How do I make command-line options override the values in a config file?

So in my pomodoro_curses C app, the code for which you can find on GitHub and which I’ve posted about in the past, I’m testing my interface as I work on how to alert the user that a time period has ended. In testing this feature, which in itself is giving me some trouble, I’m passing command-line options, because the defaults, as seen in the config file, are for long periods of time. In testing, I usually invoke it thus:

make # from the top-level project dir
./bin/pomodoro_curses -b 1 -B 1 -c config.ini -n 1 -p 2 -s 1

Read the code if you want an overview of the flags, as the exact meanings are irrelevant right now.

You can’t see config.ini on GH, but just pretend it were config-sample.ini.

The file specifies breaks longer than a minute. When I invoke the program as above, the options set by -[nps] all work as specified on the command line because they come after -c.

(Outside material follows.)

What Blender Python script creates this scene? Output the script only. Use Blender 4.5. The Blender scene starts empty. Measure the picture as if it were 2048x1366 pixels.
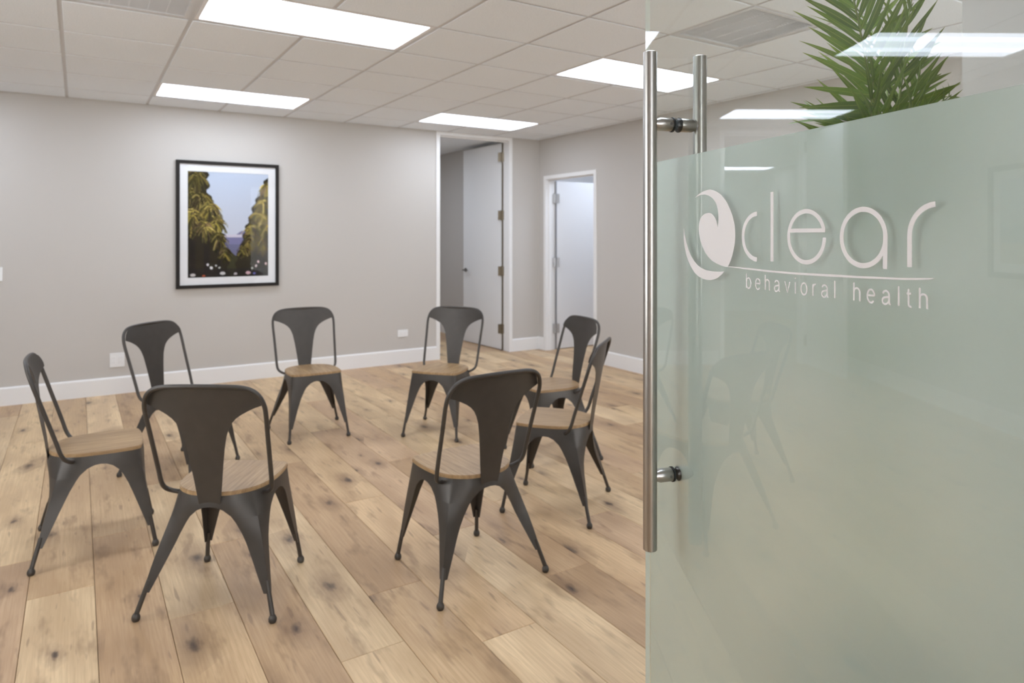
import bpy, bmesh, math, random
import numpy as np
from mathutils import Vector, Matrix
from mathutils.geometry import tessellate_polygon

random.seed(7)
SC = bpy.context.scene
COL = SC.collection

# ------------------------------------------------------------------ camera
YAW = 0.5654
CAM_Z = 1.40
FPX = 1367.8
HOR = 472.9
cam_d = bpy.data.cameras.new('camera')
cam = bpy.data.objects.new('camera', cam_d)
COL.objects.link(cam)
cam.location = (0, 0, CAM_Z)
cam.rotation_euler = (math.pi / 2, 0, -YAW)
cam_d.sensor_width = 36
cam_d.lens = FPX / 2048 * 36
cam_d.shift_y = -(683 - HOR) / 2048
cam_d.clip_start = 0.02
cam_d.dof.use_dof = True
cam_d.dof.focus_distance = 1.25
cam_d.dof.aperture_fstop = 6.0
SC.camera = cam

# ------------------------------------------------------------------ world, exposure
world = bpy.data.worlds.new('world')
SC.world = world
world.use_nodes = True
wb = world.node_tree.nodes['Background']
wb.inputs['Color'].default_value = (0.96, 0.985, 1.0, 1)      # even bright overcast beyond the added windows
wb.inputs['Strength'].default_value = 7.5
SC.view_settings.view_transform = 'Standard'
SC.view_settings.look = 'None'
SC.view_settings.exposure = 0.03
SC.view_settings.gamma = 1.0
SC.view_settings.use_curve_mapping = False
SC.cycles.max_bounces = 9
SC.cycles.diffuse_bounces = 6
SC.cycles.glossy_bounces = 4
SC.cycles.transmission_bounces = 4
SC.cycles.transparent_max_bounces = 10
SC.cycles.use_adaptive_sampling = True
SC.cycles.adaptive_threshold = 0.04
SC.cycles.use_light_tree = False
SC.cycles.use_denoising = True
SC.cycles.sample_clamp_indirect = 6.0
PANEL = 9.1           # brightness of the ceiling light diffusers

def at(u, v, depth):
    """a point of the room that the camera sees at (u, v), depth metres along its axis"""
    sx = (u - 1024) / FPX * depth
    sz = (HOR - v) / FPX * depth
    return Vector((math.sin(YAW) * depth + math.cos(YAW) * sx,
                   math.cos(YAW) * depth - math.sin(YAW) * sx, CAM_Z + sz))

# ------------------------------------------------------------------ material helpers
class NT:
    def __init__(s, name):
        s.m = bpy.data.materials.new(name)
        s.m.use_nodes = True
        s.t = s.m.node_tree
        s.t.nodes.clear()
        s.out = s.t.nodes.new('ShaderNodeOutputMaterial')
    def n(s, typ, **kw):
        nd = s.t.nodes.new(typ)
        for k, v in kw.items():
            if k.startswith('_'):
                setattr(nd, k[1:], v)
        for k, v in kw.items():
            if not k.startswith('_'):
                key = int(k[1:]) if k[0] == 'i' and k[1:].isdigit() else k.replace('__', ' ')
                if hasattr(v, 'bl_idname') or isinstance(v, bpy.types.NodeSocket):
                    s.t.links.new(v, nd.inputs[key])
                else:
                    nd.inputs[key].default_value = v
        return nd
    def link(s, a, b):
        s.t.links.new(a, b)
    def math(s, op, a, b=None, c=None, clamp=False):
        nd = s.t.nodes.new('ShaderNodeMath'); nd.operation = op; nd.use_clamp = clamp
        for i, x in enumerate((a, b, c)):
            if x is None: continue
            if isinstance(x, (int, float)): nd.inputs[i].default_value = x
            else: s.t.links.new(x, nd.inputs[i])
        return nd.outputs[0]
    def mix(s, fac, a, b, mode='MIX'):
        nd = s.t.nodes.new('ShaderNodeMix'); nd.data_type = 'RGBA'; nd.blend_type = mode
        for i, x in ((0, fac), (6, a), (7, b)):
            if isinstance(x, (int, float)): nd.inputs[i].default_value = x
            elif isinstance(x, tuple): nd.inputs[i].default_value = (*x, 1) if len(x) == 3 else x
            else: s.t.links.new(x, nd.inputs[i])
        return nd.outputs[2]
    def ramp(s, fac, stops):
        nd = s.t.nodes.new('ShaderNodeValToRGB')
        e = nd.color_ramp.elements
        while len(e) < len(stops): e.new(0.5)
        for el, (p, c) in zip(e, stops):
            el.position = p
            el.color = (*c, 1) if isinstance(c, tuple) else (c, c, c, 1)
        s.t.links.new(fac, nd.inputs[0])
        return nd.outputs[0]
    def done(s, shader):
        s.t.links.new(shader, s.out.inputs[0])
        return s.m

def principled(name, col, rough=0.5, metal=0.0, bump=0.0, bscale=60, var=0.0, spec=0.5):
    t = NT(name)
    if var < 0.03 and not bump:
        p = t.n('ShaderNodeBsdfPrincipled', Roughness=rough, Metallic=metal)
        p.inputs['Specular IOR Level'].default_value = spec
        p.inputs['Base Color'].default_value = (*col, 1)
        return t.done(p.outputs[0])
    tc = t.n('ShaderNodeTexCoord')
    nz = t.n('ShaderNodeTexNoise', Vector=tc.outputs['Object'], Scale=float(bscale), Detail=1.0)
    c = t.mix(nz.outputs['Fac'], tuple(x * (1 - var) for x in col), tuple(min(1, x * (1 + var)) for x in col))
    p = t.n('ShaderNodeBsdfPrincipled', Roughness=rough, Metallic=metal)
    p.inputs['Specular IOR Level'].default_value = spec
    t.link(c, p.inputs['Base Color'])
    if bump:
        b = t.n('ShaderNodeBump', Strength=bump, Distance=0.002)
        t.link(nz.outputs['Fac'], b.inputs['Height'])
        t.link(b.outputs[0], p.inputs['Normal'])
    return t.done(p.outputs[0])

def srgb(r, g, b):
    f = lambda c: (c / 255 / 12.92) if c <= 10 else ((c / 255 + 0.055) / 1.055) ** 2.4
    return (f(r), f(g), f(b))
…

But -[bB] do not. I understand that this comes from the way that the getopt loop works in conjunction with how I call the program.

I know that I could get around this by fiddling with the order of options on the command-line, putting -c at the beginning to ensure that the command-line flags override the config file and then documenting that, but is there a better way to do this, in line with Exercise 28, strategy 5 (prevention over documentation, page 166)?

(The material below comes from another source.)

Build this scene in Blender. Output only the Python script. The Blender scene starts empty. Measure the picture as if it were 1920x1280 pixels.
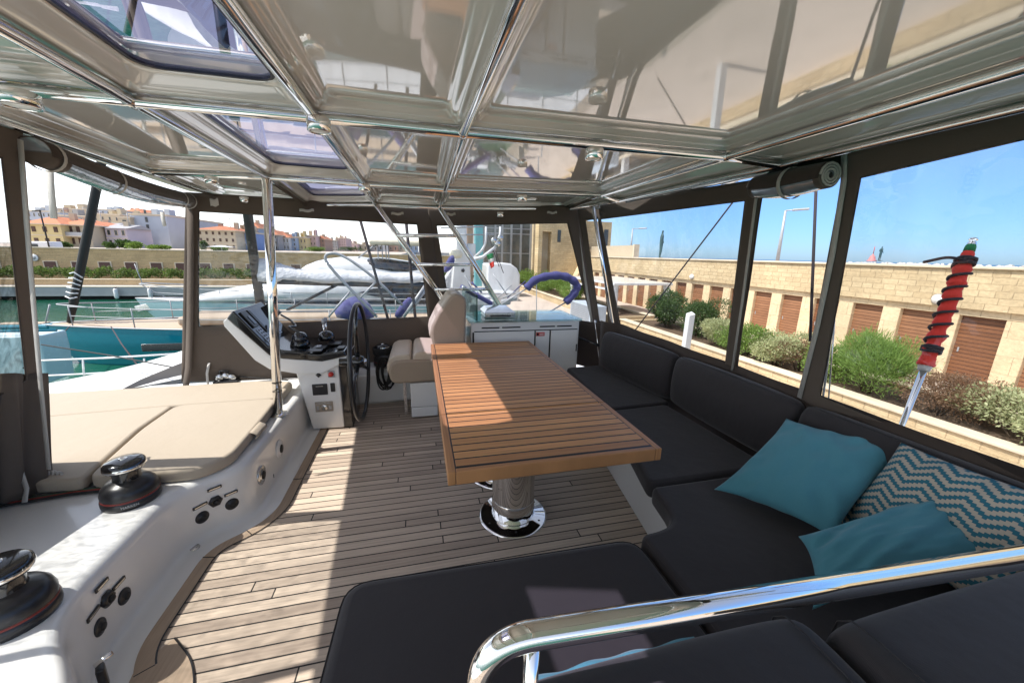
import bpy, bmesh, math, random
from mathutils import Vector, Matrix
random.seed(7)
S = bpy.context.scene
COL = S.collection
R = math.radians
# ---------------------------------------------------------------- camera
CF, CPITCH, CROLL, CYAW = 700.0, R(13.2), R(1.3), R(14.0)
CP = Vector((0, 0, 1.6))
FW = Vector((math.sin(CYAW)*math.cos(CPITCH), math.cos(CYAW)*math.cos(CPITCH), -math.sin(CPITCH)))
_r = Vector((math.cos(CYAW), -math.sin(CYAW), 0)); _u = _r.cross(FW)
RT = _r*math.cos(CROLL)+_u*math.sin(CROLL); UP = -_r*math.sin(CROLL)+_u*math.cos(CROLL)
cd = bpy.data.cameras.new('camera'); cam = bpy.data.objects.new('camera', cd); COL.objects.link(cam)
cd.sensor_width = 36; cd.lens = CF/1920*36; cd.clip_start = .02; cd.clip_end = 20000
cam.matrix_world = Matrix(((RT.x, UP.x, -FW.x, CP.x), (RT.y, UP.y, -FW.y, CP.y), (RT.z, UP.z, -FW.z, CP.z), (0, 0, 0, 1)))
S.camera = cam
S.render.resolution_x = 1024; S.render.resolution_y = 682
S.render.engine = 'CYCLES'
try:
    S.cycles.max_bounces = 12; S.cycles.transparent_max_bounces = 24; S.cycles.glossy_bounces = 6
    S.cycles.caustics_reflective = False; S.cycles.caustics_refractive = False
    S.cycles.sample_clamp_indirect = 6
except Exception: pass
# ---------------------------------------------------------------- world, sun, exposure
SUN_DIR = Vector((0.635, 0.05, -1.0)).normalized()
elev = math.asin(-SUN_DIR.z); az = math.atan2(-SUN_DIR.x, -SUN_DIR.y)
W = bpy.data.worlds.new('World'); S.world = W; W.use_nodes = True
nt = W.node_tree; nt.nodes.clear()
sky = nt.nodes.new('ShaderNodeTexSky'); sky.sky_type = 'NISHITA'; sky.sun_disc = False
sky.sun_elevation = elev; sky.sun_rotation = az
sky.air_density = 1.0; sky.dust_density = 0.4; sky.ozone_density = 5.0; sky.altitude = 0
bg = nt.nodes.new('ShaderNodeBackground'); bg.inputs[1].default_value = 0.15
wo = nt.nodes.new('ShaderNodeOutputWorld')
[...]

Sure, it’s just a little more involved. You could save all explicit args in another struct and overwrite the final values that possibly come from the file with them after the loop.

Btw. I think you’re doing a great job with your comments. Your code is very easy to understand, not a small feat in C…

Okay, so I worked on it, and I’m pretty certain it works (I hope it does lol, I pushed to main on remote :upside_down_face: Personal project or not, not a bad habit I want to get into). Thank you for the suggestion — it really wasn’t that hard to implement, just hard to come up with from my perspective.

As for your other comment, thank you! I can’t stand bad documentation, as it feels hardly better than no documentation whatsoever. I once used libraries in Python for an important project I was working on; I initially thought the documentation was good, because it was pretty good for explaining what was supposed to happen, until I realized it failed to document various errors, and then I had to go hunt for answers elsewhere. That’s why I keep in mind the importance of docs — you never know who could use your code.

If you find any bugs, of course feel free to open an issue.